2. If this document was saved by the Yosemite version of Keynote (which
is quite likely), then the Mavericks version of Preview (or Keynote)
won't open it either.
A couple of side notes:
1. Assuming Apple sticks to their timing pattern of the last two years,
your current system, OS X 10.8 Mountain Lion, will get its final
security update in September this year. You will need to upgrade to
Mavericks or later to keep getting security updates. Mavericks would add
one year to the cutoff.
2. If you haven't got OS X 10.10 Yosemite from the App Store yet, and
might want to install that version in future, you should get it soon
while it is still available (even if you don't install it straight away
- you can quit the installer when it shows the initial screen with the
Continue button).
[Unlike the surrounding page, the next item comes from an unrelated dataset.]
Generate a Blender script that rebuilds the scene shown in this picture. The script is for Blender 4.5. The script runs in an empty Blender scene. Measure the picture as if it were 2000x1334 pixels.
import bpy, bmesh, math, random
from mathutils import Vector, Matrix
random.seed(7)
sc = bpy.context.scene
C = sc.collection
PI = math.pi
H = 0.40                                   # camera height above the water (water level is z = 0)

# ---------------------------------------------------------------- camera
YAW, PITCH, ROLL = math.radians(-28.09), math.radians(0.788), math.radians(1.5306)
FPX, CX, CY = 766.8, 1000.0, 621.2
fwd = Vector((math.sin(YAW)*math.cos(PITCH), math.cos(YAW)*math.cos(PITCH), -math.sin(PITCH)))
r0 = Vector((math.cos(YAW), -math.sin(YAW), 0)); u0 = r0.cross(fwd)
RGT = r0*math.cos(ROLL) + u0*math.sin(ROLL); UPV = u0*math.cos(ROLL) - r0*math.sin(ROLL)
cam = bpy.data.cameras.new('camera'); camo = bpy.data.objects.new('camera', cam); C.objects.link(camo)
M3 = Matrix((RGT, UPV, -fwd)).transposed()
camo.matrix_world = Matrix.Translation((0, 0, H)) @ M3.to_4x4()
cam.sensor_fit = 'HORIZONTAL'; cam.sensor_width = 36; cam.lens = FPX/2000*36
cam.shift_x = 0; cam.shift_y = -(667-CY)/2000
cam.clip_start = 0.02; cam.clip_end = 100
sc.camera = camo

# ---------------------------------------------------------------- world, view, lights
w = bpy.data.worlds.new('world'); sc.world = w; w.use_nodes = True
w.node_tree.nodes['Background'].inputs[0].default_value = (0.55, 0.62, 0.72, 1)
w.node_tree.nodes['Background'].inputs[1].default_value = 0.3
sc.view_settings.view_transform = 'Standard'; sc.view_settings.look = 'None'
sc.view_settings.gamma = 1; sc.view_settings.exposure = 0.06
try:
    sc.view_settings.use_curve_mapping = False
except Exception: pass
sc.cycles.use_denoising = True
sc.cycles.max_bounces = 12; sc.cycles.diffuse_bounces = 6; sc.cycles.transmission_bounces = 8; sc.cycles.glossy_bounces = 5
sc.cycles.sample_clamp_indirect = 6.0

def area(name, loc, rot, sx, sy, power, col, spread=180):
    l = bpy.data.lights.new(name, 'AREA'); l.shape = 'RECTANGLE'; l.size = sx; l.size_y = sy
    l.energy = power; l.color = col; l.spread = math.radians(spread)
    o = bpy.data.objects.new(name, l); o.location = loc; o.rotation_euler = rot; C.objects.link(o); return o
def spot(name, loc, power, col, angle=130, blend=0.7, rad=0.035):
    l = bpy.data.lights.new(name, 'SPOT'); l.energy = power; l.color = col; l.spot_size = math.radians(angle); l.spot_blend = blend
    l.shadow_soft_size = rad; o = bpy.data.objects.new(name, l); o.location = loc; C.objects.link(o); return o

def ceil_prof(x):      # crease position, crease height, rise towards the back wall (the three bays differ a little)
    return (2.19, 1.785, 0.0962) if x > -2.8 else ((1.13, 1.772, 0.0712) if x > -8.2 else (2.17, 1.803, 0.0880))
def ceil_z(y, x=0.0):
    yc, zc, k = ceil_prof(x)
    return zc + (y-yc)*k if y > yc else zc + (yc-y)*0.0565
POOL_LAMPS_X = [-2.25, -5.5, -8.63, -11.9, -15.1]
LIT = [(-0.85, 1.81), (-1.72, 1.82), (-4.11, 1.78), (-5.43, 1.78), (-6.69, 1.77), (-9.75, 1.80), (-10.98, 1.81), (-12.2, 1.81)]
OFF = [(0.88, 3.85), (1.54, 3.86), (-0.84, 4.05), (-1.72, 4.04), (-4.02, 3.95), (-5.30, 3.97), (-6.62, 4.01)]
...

You might want to wait until after 10.10.5 is released
so the installer you download is the final minor version, but we don't
know how long a gap there will be between 10.10.5 and the release of OS
X 10.11 El Capitan (at which point Yosemite will probably disappear from
the App Store for those who didn't previously get it).
> > (b) Ask the person who sent you the document to export a copy in Keynote
> > '09 format and send that to you.
>
> Do I assume that easy for her to do in the software to downgrade the
> format version?
Yes.
In Keynote 6.x (for Mavericks or Yosemite), open the document and choose
the "Export To" command from the File menu.
Pick "Keynote '09" as the file format, and follow the prompts. Make sure
the document is saved either in a different folder or with a different
name to the original, so that the original document is not overwritten.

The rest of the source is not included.